Scenes as source code
= = = =
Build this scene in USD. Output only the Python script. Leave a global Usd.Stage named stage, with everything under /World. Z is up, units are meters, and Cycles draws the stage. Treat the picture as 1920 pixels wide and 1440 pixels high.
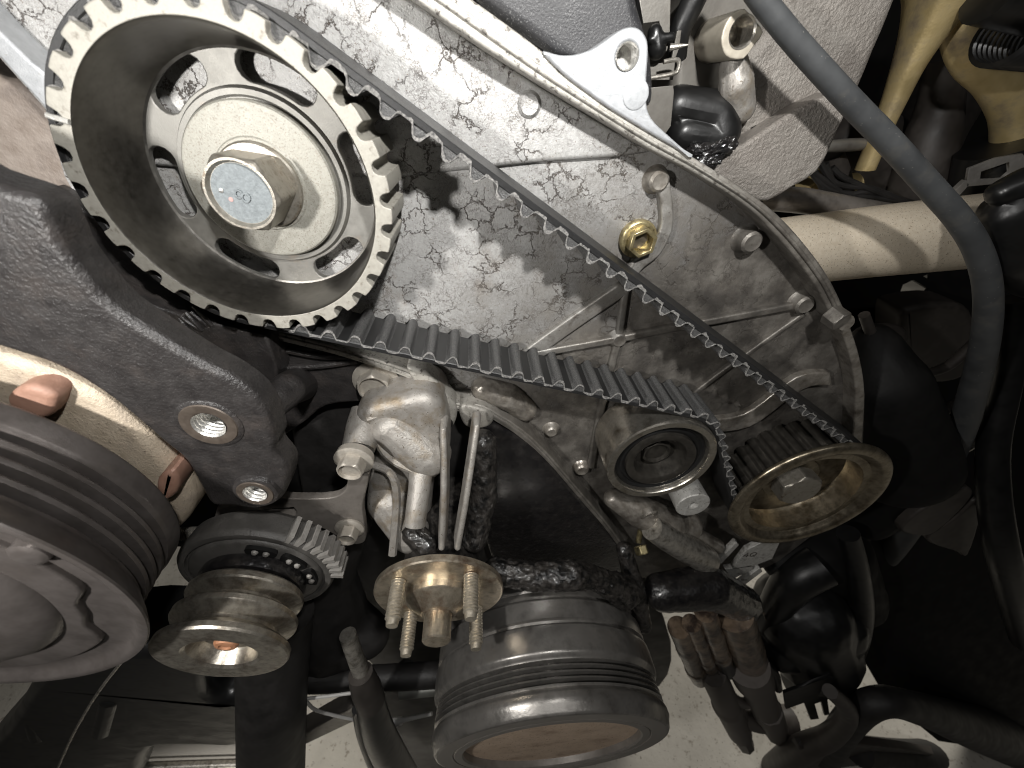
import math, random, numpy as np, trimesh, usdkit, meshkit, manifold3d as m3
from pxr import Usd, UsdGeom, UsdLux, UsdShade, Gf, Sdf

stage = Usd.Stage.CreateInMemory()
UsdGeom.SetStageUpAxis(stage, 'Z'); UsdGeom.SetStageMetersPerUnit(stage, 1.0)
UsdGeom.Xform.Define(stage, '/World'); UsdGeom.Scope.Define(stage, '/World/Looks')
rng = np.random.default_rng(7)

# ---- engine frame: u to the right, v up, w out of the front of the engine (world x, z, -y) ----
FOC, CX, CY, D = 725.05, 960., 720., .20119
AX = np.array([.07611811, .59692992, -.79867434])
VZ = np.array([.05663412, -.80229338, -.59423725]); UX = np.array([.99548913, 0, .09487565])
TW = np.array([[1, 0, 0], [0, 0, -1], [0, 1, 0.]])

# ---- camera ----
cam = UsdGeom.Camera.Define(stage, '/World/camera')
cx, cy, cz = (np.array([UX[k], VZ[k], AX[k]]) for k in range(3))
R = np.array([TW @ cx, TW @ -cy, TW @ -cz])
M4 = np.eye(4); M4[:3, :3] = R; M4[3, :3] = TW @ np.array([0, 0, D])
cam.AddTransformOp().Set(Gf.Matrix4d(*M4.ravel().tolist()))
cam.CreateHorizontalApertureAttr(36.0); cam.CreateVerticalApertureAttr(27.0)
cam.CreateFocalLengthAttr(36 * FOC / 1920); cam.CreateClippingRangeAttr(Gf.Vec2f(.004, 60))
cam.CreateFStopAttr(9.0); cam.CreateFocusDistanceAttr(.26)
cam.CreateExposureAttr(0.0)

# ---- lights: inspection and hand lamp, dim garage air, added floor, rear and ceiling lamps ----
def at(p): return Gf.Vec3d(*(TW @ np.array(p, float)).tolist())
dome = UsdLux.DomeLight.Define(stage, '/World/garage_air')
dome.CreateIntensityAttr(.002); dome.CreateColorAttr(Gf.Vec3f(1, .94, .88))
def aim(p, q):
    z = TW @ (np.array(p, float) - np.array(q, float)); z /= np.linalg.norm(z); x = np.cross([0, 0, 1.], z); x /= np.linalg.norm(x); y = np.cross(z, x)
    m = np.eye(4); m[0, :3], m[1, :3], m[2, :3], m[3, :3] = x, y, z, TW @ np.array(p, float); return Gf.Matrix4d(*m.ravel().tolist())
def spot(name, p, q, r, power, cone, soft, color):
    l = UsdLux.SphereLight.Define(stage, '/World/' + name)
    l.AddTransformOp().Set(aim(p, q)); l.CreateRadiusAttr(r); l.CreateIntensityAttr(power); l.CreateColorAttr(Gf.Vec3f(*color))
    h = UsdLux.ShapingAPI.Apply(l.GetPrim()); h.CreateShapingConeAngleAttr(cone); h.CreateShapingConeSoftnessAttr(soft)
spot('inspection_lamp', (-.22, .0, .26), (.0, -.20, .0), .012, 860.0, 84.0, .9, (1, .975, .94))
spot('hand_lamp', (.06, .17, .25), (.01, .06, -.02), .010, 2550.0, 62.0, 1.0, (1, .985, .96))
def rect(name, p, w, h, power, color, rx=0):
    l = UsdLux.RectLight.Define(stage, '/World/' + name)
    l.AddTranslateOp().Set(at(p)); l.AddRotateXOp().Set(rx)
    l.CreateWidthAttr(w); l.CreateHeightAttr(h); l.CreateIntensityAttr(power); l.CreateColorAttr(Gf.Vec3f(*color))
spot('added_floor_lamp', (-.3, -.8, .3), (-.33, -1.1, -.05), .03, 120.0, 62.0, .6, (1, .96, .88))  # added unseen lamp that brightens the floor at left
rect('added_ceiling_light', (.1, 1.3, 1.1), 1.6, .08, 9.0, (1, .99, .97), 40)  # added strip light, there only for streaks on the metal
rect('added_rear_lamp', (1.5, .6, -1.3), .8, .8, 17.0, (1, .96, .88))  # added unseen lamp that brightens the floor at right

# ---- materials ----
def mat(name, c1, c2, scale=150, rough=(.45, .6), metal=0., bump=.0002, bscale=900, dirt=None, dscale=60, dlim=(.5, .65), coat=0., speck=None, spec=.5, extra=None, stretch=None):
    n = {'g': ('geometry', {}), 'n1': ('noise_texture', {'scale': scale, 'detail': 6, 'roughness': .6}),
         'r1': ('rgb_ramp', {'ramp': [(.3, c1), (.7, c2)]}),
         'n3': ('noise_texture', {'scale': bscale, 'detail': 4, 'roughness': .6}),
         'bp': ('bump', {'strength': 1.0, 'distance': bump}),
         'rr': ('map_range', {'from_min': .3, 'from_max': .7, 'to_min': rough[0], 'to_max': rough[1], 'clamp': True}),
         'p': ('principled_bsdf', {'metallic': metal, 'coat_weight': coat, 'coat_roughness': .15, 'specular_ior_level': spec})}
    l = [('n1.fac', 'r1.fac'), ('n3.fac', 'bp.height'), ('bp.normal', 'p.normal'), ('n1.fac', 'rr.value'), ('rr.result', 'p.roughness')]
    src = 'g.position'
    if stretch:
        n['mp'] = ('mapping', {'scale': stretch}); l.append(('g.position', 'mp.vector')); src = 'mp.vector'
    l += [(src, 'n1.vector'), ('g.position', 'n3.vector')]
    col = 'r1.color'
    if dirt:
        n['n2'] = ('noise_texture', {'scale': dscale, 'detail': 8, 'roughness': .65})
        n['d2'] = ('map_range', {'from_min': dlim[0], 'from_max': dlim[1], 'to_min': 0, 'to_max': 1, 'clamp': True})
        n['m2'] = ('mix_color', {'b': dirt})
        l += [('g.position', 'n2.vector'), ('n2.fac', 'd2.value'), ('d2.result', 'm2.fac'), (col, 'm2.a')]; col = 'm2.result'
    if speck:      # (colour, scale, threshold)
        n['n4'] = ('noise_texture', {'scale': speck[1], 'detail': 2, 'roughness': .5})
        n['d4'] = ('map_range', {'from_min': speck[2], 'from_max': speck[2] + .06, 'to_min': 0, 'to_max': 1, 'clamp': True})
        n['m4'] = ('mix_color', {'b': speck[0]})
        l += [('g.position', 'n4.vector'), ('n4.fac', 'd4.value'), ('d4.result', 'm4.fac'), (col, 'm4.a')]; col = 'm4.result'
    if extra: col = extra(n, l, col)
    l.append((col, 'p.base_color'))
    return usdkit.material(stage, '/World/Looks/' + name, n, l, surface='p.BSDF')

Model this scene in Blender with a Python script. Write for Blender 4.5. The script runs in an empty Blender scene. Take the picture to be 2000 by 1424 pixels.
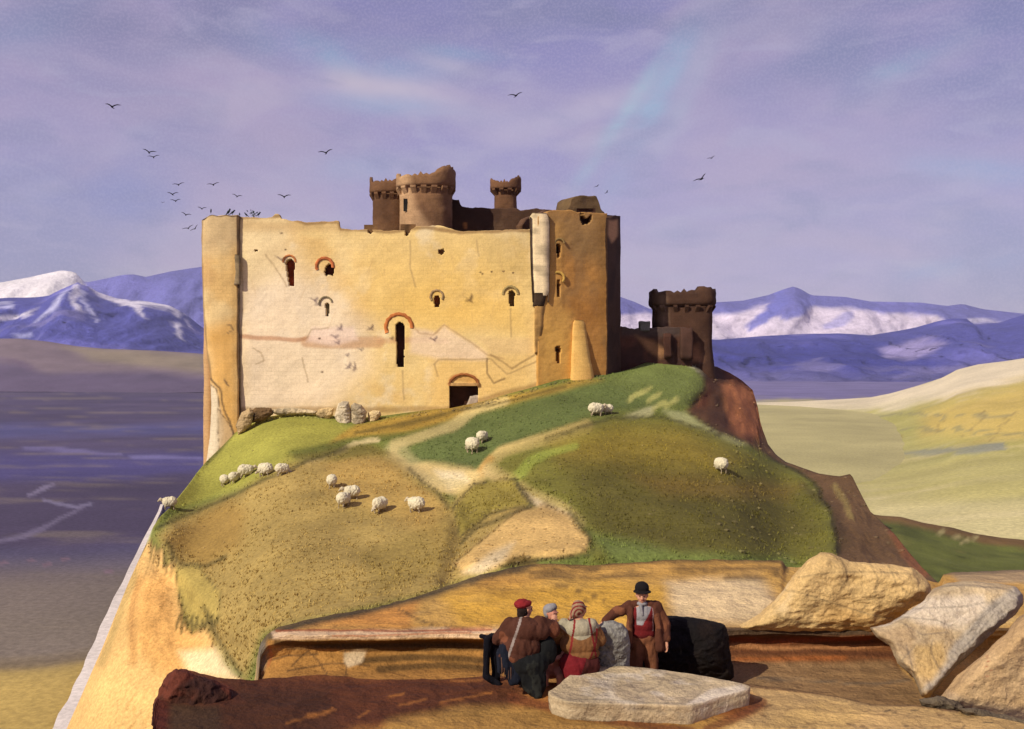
= = = =
Description of the task
Exactly as written, repeat the lines from the beginning of the entries up to and including the line with "TW = np.array([[1, 0, 0], [0, 0, -1], [0, 1, 0.]])", but not the pictures.

Solution below
Build this scene in USD. Output only the Python script. Leave a global Usd.Stage named stage, with everything under /World. Z is up, units are meters, and Cycles draws the stage. Treat the picture as 1920 pixels wide and 1440 pixels high.
import math, random, numpy as np, trimesh, usdkit, meshkit, manifold3d as m3
from pxr import Usd, UsdGeom, UsdLux, UsdShade, Gf, Sdf

stage = Usd.Stage.CreateInMemory()
UsdGeom.SetStageUpAxis(stage, 'Z'); UsdGeom.SetStageMetersPerUnit(stage, 1.0)
UsdGeom.Xform.Define(stage, '/World'); UsdGeom.Scope.Define(stage, '/World/Looks')
rng = np.random.default_rng(7)

# ---- engine frame: u to the right, v up, w out of the front of the engine (world x, z, -y) ----
FOC, CX, CY, D = 725.05, 960., 720., .20119
AX = np.array([.07611811, .59692992, -.79867434])
VZ = np.array([.05663412, -.80229338, -.59423725]); UX = np.array([.99548913, 0, .09487565])
TW = np.array([[1, 0, 0], [0, 0, -1], [0, 1, 0.]])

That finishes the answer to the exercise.